Changes ahead for furnishing focus


Changes ahead for furnishing focus


Knight Ridder Newspapers

Sunday, February 17, 2002

The average American household is expected to look significantly different in 2012 than it does today.

There will be more married couple households who never had children or whose children are grown than those with kids, said Karol DeWulf-Nickell, editor-in-chief of Better Homes & Gardens magazine.

The biggest population levels at that time will be Baby Boomers in the 45-54 age range and their children in the 15-25 age range.

That means home furnishings manufacturers and retailers will have to rethink their marketing and design strategies in order to stay current with the marketplace, she said.

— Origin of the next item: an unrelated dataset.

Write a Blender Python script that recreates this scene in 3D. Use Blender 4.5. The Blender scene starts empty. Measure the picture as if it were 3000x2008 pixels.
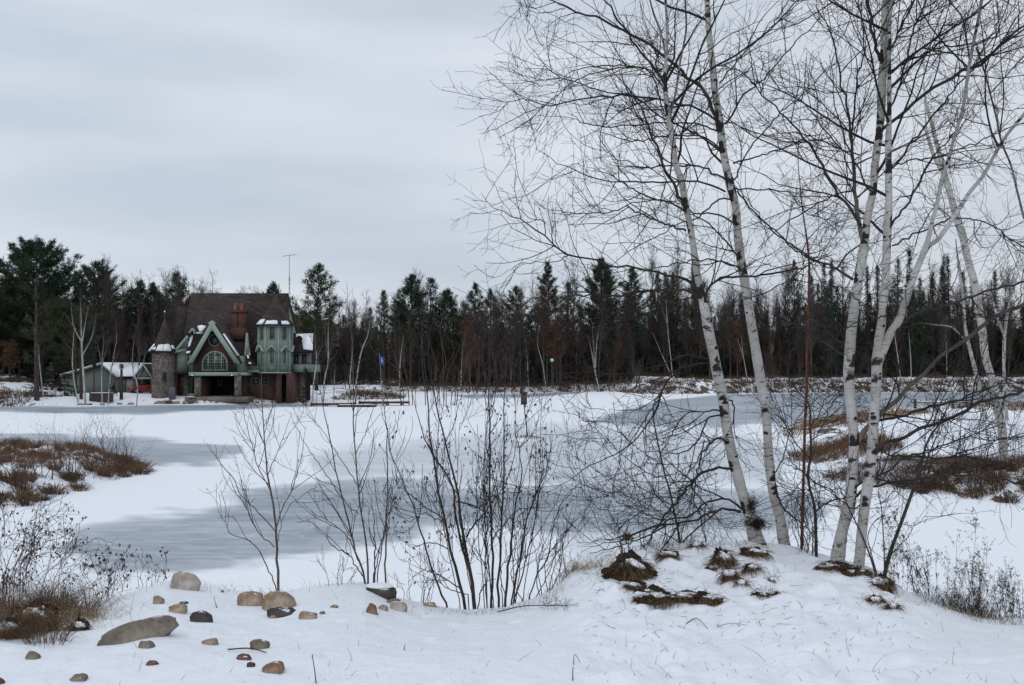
import bpy, math
import numpy as np
from math import radians, sin, cos, pi, tan

# ---------------------------------------------------------------- camera, sky, sun
W, Hh = 3000.0, 2008.0
F = 1500.0 / tan(radians(25.0))
CZ = 4.2
PITCH = math.atan(71.0 / F)
sc = bpy.context.scene
col = sc.collection
cam_d = bpy.data.cameras.new("camera"); cam = bpy.data.objects.new("camera", cam_d); col.objects.link(cam)
cam_d.sensor_width = 36.0; cam_d.lens = 18.0 / tan(radians(25.0)); cam_d.clip_start = 0.1; cam_d.clip_end = 3000
cam.location = (0, 0, CZ); cam.rotation_euler = (radians(90) + PITCH, 0, 0)
sc.camera = cam
sc.render.resolution_x = 1024; sc.render.resolution_y = 685

SUN_EL, SUN_AZ = 48.0, 200.0
world = bpy.data.worlds.new("World"); sc.world = world; world.use_nodes = True
nt = world.node_tree; nt.nodes.clear()
def wn(t, **k):
    n = nt.nodes.new(t)
    for a, b in k.items(): setattr(n, a, b)
    return n
out = wn('ShaderNodeOutputWorld'); bg = wn('ShaderNodeBackground'); bg.inputs['Strength'].default_value = 0.1
sky = wn('ShaderNodeTexSky', sky_type='NISHITA', sun_disc=False, sun_elevation=radians(SUN_EL), sun_rotation=radians(SUN_AZ))
tc = wn('ShaderNodeTexCoord'); mp = wn('ShaderNodeMapping'); mp.inputs['Scale'].default_value = (1.0, 1.0, 5.5)
mp.inputs['Location'].default_value = (.35, .2, .4)
nz = wn('ShaderNodeTexNoise'); nz.inputs['Scale'].default_value = 2.3; nz.inputs['Detail'].default_value = 5; nz.inputs['Roughness'].default_value = .42
rp = wn('ShaderNodeValToRGB')
rp.color_ramp.elements[0].position = .30; rp.color_ramp.elements[0].color = (.545, .61, .70, 1)
rp.color_ramp.elements[1].position = .64; rp.color_ramp.elements[1].color = (.77, .81, .88, 1)
sx = wn('ShaderNodeSeparateXYZ')
mr = wn('ShaderNodeMapRange'); mr.inputs['From Min'].default_value = .1; mr.inputs['From Max'].default_value = 1.0
mr.inputs['To Min'].default_value = 10.0; mr.inputs['To Max'].default_value = 12.4
mrx = wn('ShaderNodeMapRange'); mrx.inputs['From Min'].default_value = -.45; mrx.inputs['From Max'].default_value = .45
mrx.inputs['To Min'].default_value = 1.06; mrx.inputs['To Max'].default_value = .86
mul = wn('ShaderNodeMath', operation='MULTIPLY')
sc_ = wn('ShaderNodeVectorMath', operation='SCALE')
mx = wn('ShaderNodeMix', data_type='RGBA'); mx.inputs[0].default_value = .93
L = nt.links.new
L(tc.outputs['Generated'], mp.inputs['Vector']); L(mp.outputs[0], nz.inputs['Vector']); L(nz.outputs[0], rp.inputs[0])
L(tc.outputs['Generated'], sx.inputs[0]); L(sx.outputs['Z'], mr.inputs['Value']); L(sx.outputs['X'], mrx.inputs['Value'])
L(mr.outputs[0], mul.inputs[0]); L(mrx.outputs[0], mul.inputs[1])
L(rp.outputs[0], sc_.inputs[0]); L(mul.outputs[0], sc_.inputs['Scale'])
L(sky.outputs[0], mx.inputs[6]); L(sc_.outputs[0], mx.inputs[7]); L(mx.outputs[2], bg.inputs[0]); L(bg.outputs[0], out.inputs[0])

sd_ = bpy.data.lights.new("sun", 'SUN'); sun = bpy.data.objects.new("sun", sd_); col.objects.link(sun)
sd_.energy = 0.5; sd_.angle = radians(25); sd_.color = (1.0, .97, .93)
sun.rotation_euler = (radians(90 - SUN_EL), 0, radians(180 - SUN_AZ))
sc.view_settings.view_transform = 'Standard'; sc.view_settings.look = 'None'
sc.view_settings.exposure = 0.0; sc.view_settings.gamma = 1.0
sc.cycles.max_bounces = 5; sc.cycles.diffuse_bounces = 3; sc.cycles.transparent_max_bounces = 4

# ---------------------------------------------------------------- geometry of the view -> places in the world
def at(px, py, Y):
    u = (np.asarray(px, float) - 1500) / F; v = (1004 - np.asarray(py, float)) / F
    dy = cos(PITCH) - v * sin(PITCH); dz = sin(PITCH) + v * cos(PITCH); s = Y / dy
    return np.stack(np.broadcast_arrays(u * s, Y + 0 * s, CZ + dz * s), -1)
def hit(px, py, z=0.0):
    px = np.asarray(px, float); v = (1004 - np.asarray(py, float)) / F
    dy = cos(PITCH) - v * sin(PITCH); dz = sin(PITCH) + v * cos(PITCH); s = (z - CZ) / dz
    return np.stack(np.broadcast_arrays((px - 1500) / F * s, dy * s), -1)
def sm(a, b, x):
    t = np.clip((x - a) / (b - a), 0, 1); return t * t * (3 - 2 * t)
_T = np.random.RandomState(5).rand(256, 256)
def vn(x, y, s=0):
    x = np.asarray(x, float) + s * 17.3; y = np.asarray(y, float) + s * 31.7
    xi = np.floor(x).astype(int); yi = np.floor(y).astype(int); fx = x - xi; fy = y - yi
    fx = fx * fx * (3 - 2 * fx); fy = fy * fy * (3 - 2 * fy)
    g = lambda a, b: _T[a & 255, b & 255]
    return (g(xi, yi) * (1 - fx) + g(xi + 1, yi) * fx) * (1 - fy) + (g(xi, yi + 1) * (1 - fx) + g(xi + 1, yi + 1) * fx) * fy - .5
def sdpoly(X, Y, P):
    P = np.asarray(P, float); X = np.asarray(X, float); Y = np.asarray(Y, float)
    d = np.full(X.shape, 1e18); ins = np.zeros(X.shape, bool)
    for i in range(len(P)):
        a = P[i]; b = P[(i + 1) % len(P)]; e = b - a
        wx = X - a[0]; wy = Y - a[1]
        t = np.clip((wx * e[0] + wy * e[1]) / (e @ e + 1e-12), 0, 1)
        d = np.minimum(d, (wx - e[0] * t) ** 2 + (wy - e[1] * t) ** 2)
        c = (a[1] > Y) != (b[1] > Y)
        with np.errstate(all='ignore'):
            ins ^= c & (X < (b[0] - a[0]) * (Y - a[1]) / (b[1] - a[1] + 1e-15) + a[0])
    return np.where(ins, 1, -1) * np.sqrt(d)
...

“The lessons from the past will not be applicable for the families of 2012,” she told an audience of American Furniture Manufacturers Association representatives at High Point, N.C.

DeWulf-Nickell offered several examples to back up her viewpoint.

— More people of affluence ($70,000 or higher households) are living in the suburbs, at a rate of three moving out of cities for each moving in. According to the U.S. Census Bureau, seven out of every 10 jobs created in 1998-99 were established in a suburban or rural area.

— More minorities are moving to the suburbs.

“At least 40% of American children will be minorities by 2012,” she said. “Their families may not be a primary furniture customer now, but they certainly will be in the future.”

— Furniture manufacturers will have to romance their product with marketing before it ever hits the retail floor.

“You’ve got to make an emotional connection with consumers with your furniture, as well as understand their changing lifestyles,” she said. “Spirituality is playing a larger role in the design and feel of the home as well.”

From surveys of her magazine’s readership, DeWulf-Nickell said she had seen plenty of evidence of Americans finding refuge in their homes.

“If home and family were the core before Sept. 11, it has since become the epicenter,” she said.

But she added that doesn’t assure the industry will be the biggest benefactor of homeward purchases and that it will have to market its products against appliances and electronic devices.

A survey found the average married couple spends about $47,000 a year.

Considering there are 56 million married couple households in the United States, that equals $2.2 trillion in spending power.

“The key to the furniture industry is to make and market and sell product that appeals to that $2.2 trillion in buying power,” she said. “People also are less mobile in terms of moving than 10 years ago, and that trend is expected to continue. The opportunity is there for the furniture industry to convince the consumer they are a true advocate for them, and that means putting words into actions for the consumer.”